* WHAT TO WORK ON
Only the lines from the start of the entries through the line with "COL = scene.collection" are wanted; please output them exactly.
====== MATERIAL PROVIDED
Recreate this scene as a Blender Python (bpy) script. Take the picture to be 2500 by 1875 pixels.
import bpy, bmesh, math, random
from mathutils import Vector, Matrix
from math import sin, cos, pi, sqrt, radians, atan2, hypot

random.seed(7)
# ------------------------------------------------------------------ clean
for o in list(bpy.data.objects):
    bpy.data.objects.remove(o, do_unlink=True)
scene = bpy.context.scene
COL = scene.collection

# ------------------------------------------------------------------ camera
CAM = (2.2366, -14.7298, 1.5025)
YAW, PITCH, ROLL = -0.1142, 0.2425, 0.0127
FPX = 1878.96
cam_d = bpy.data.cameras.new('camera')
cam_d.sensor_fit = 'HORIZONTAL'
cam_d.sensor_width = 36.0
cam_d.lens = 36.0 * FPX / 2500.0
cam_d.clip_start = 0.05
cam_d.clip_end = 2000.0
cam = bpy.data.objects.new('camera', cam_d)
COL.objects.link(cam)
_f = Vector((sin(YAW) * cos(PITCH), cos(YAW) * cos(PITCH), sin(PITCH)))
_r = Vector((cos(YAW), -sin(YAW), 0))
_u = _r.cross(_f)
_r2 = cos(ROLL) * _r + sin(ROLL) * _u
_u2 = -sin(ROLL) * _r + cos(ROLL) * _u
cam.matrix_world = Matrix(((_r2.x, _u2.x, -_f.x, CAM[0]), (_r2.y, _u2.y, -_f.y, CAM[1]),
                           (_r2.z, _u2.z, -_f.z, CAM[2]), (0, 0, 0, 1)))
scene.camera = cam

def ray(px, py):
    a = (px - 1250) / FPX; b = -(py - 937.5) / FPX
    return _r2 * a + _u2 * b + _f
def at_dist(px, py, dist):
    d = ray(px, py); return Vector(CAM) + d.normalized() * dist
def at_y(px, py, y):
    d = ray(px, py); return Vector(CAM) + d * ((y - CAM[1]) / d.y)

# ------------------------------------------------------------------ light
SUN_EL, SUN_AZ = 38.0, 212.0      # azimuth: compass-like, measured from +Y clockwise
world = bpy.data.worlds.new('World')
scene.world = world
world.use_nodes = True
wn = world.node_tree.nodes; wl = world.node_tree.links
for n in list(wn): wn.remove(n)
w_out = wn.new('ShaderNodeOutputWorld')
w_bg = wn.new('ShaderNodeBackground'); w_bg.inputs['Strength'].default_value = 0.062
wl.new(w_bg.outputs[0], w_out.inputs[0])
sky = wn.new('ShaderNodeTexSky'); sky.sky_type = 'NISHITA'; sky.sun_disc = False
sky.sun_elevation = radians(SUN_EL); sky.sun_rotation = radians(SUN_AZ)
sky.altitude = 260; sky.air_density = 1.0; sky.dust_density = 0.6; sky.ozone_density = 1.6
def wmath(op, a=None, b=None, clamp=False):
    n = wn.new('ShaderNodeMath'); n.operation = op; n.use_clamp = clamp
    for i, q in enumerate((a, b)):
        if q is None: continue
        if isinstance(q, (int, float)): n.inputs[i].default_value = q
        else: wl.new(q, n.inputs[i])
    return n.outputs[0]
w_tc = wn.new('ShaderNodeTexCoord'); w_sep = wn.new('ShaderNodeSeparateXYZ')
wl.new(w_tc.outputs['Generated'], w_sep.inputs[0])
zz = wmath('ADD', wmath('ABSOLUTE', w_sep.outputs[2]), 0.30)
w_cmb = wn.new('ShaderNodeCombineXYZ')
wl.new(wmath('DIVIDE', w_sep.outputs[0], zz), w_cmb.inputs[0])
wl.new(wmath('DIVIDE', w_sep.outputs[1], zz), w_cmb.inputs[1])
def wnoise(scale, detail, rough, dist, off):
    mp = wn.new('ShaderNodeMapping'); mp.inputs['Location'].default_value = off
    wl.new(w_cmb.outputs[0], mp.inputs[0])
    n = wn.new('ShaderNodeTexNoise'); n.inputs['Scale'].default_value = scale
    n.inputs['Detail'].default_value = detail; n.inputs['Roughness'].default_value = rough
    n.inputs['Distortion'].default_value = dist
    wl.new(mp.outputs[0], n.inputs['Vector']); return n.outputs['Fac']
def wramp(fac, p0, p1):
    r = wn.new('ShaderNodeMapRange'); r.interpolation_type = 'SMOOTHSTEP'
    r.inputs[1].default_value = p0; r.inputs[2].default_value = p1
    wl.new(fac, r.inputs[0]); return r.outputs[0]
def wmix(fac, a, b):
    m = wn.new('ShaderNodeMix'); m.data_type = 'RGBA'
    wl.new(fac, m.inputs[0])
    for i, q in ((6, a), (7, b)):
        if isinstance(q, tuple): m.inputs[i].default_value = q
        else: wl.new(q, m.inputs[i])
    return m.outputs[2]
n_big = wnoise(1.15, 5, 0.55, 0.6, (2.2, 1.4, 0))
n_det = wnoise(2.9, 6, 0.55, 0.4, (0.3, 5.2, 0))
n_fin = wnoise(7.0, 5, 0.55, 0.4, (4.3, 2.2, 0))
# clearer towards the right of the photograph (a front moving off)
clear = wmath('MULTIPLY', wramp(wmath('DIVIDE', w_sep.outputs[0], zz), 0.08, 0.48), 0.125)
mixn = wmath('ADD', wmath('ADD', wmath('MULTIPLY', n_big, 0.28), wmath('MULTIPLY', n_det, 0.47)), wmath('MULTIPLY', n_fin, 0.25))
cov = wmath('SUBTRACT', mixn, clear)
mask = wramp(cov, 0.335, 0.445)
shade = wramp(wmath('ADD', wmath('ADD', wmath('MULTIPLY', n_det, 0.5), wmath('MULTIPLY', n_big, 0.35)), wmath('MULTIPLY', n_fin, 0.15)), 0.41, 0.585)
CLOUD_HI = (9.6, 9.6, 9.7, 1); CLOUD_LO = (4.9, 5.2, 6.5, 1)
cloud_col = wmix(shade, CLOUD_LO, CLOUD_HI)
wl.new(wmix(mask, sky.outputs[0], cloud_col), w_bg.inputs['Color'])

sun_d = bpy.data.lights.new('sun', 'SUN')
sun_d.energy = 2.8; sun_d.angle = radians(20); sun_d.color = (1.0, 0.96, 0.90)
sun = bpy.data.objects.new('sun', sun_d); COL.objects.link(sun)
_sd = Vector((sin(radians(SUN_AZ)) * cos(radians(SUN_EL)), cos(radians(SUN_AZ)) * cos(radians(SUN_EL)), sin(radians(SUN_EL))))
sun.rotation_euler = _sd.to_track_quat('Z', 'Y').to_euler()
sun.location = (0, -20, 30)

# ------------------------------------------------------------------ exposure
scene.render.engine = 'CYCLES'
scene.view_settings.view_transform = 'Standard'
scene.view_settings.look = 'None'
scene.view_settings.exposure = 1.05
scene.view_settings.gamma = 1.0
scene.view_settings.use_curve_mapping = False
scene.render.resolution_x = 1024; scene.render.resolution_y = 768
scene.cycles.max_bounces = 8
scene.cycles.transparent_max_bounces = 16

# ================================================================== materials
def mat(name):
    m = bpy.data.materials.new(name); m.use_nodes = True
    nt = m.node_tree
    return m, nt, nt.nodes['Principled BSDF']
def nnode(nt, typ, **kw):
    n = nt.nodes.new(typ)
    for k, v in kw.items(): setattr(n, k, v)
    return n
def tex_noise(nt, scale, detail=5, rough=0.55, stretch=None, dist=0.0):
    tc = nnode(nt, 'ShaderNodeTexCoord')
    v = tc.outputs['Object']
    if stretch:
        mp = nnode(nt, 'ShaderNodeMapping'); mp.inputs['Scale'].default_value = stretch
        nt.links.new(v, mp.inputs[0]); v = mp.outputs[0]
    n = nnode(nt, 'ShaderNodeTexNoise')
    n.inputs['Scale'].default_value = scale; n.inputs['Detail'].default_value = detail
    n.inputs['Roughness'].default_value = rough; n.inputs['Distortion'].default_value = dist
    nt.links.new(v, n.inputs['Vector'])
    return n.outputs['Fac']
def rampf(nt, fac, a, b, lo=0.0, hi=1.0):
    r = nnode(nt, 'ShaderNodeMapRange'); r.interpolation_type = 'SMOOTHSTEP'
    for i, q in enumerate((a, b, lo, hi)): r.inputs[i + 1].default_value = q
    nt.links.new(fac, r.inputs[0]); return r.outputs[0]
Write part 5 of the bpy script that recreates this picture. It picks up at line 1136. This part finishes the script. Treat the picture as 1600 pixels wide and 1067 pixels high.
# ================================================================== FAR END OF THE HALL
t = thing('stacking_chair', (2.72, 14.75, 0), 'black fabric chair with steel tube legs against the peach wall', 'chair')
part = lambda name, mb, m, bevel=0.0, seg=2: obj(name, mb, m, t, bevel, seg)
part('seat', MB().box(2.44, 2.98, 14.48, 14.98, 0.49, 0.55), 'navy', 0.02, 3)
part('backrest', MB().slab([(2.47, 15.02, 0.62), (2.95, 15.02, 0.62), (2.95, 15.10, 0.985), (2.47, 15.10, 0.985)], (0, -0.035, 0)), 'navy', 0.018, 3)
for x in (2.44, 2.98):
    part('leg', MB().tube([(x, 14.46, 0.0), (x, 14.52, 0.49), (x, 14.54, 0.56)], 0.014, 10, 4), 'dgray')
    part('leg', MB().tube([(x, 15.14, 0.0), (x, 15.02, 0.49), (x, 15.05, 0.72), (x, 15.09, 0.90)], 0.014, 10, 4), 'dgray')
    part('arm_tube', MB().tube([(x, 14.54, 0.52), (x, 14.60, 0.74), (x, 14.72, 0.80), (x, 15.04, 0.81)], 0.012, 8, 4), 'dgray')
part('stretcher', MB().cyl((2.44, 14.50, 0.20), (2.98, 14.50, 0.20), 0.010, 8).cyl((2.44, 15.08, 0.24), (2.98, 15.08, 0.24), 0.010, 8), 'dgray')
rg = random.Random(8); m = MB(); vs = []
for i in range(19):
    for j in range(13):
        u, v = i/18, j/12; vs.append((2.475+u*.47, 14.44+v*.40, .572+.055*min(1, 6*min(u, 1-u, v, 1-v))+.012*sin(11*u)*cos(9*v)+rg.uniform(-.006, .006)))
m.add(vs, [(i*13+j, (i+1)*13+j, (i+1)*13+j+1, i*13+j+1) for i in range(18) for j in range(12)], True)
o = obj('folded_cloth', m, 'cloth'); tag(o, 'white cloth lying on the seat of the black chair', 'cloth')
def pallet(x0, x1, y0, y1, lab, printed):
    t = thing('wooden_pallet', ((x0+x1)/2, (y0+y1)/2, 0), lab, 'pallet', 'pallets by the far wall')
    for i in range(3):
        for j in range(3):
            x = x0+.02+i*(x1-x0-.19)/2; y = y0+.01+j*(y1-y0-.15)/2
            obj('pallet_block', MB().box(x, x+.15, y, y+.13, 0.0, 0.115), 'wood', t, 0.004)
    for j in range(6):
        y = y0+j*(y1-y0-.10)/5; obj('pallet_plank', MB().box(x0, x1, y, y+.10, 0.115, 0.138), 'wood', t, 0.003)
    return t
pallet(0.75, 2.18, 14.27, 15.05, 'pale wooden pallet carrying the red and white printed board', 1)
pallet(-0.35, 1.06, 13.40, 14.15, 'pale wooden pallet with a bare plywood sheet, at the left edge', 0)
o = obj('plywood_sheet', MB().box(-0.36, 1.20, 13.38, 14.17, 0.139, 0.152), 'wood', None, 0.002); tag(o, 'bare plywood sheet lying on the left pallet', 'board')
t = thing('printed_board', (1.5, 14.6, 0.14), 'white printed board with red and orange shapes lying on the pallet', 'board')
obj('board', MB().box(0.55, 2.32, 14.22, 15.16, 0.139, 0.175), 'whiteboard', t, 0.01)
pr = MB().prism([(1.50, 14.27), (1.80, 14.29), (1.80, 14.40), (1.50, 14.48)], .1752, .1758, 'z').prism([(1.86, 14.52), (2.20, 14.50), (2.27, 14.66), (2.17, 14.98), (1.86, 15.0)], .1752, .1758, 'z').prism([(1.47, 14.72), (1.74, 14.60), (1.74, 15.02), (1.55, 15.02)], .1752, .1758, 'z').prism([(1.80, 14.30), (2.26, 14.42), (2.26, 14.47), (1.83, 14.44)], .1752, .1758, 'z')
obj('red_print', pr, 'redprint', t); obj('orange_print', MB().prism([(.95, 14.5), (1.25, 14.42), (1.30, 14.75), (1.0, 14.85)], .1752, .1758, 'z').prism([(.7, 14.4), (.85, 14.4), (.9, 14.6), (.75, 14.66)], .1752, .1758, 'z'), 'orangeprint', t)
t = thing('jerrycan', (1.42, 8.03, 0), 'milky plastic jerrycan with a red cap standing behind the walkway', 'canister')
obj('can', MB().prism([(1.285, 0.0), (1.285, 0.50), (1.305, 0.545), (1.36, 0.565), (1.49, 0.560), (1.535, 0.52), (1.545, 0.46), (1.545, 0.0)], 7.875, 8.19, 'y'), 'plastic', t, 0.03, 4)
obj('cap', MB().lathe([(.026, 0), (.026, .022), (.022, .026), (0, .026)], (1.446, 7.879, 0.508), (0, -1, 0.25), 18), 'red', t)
============
* OUTPUT BELOW
Recreate this scene as a Blender Python (bpy) script. Take the picture to be 2500 by 1875 pixels.
import bpy, bmesh, math, random
from mathutils import Vector, Matrix
from math import sin, cos, pi, sqrt, radians, atan2, hypot

random.seed(7)
# ------------------------------------------------------------------ clean
for o in list(bpy.data.objects):
    bpy.data.objects.remove(o, do_unlink=True)
scene = bpy.context.scene
COL = scene.collection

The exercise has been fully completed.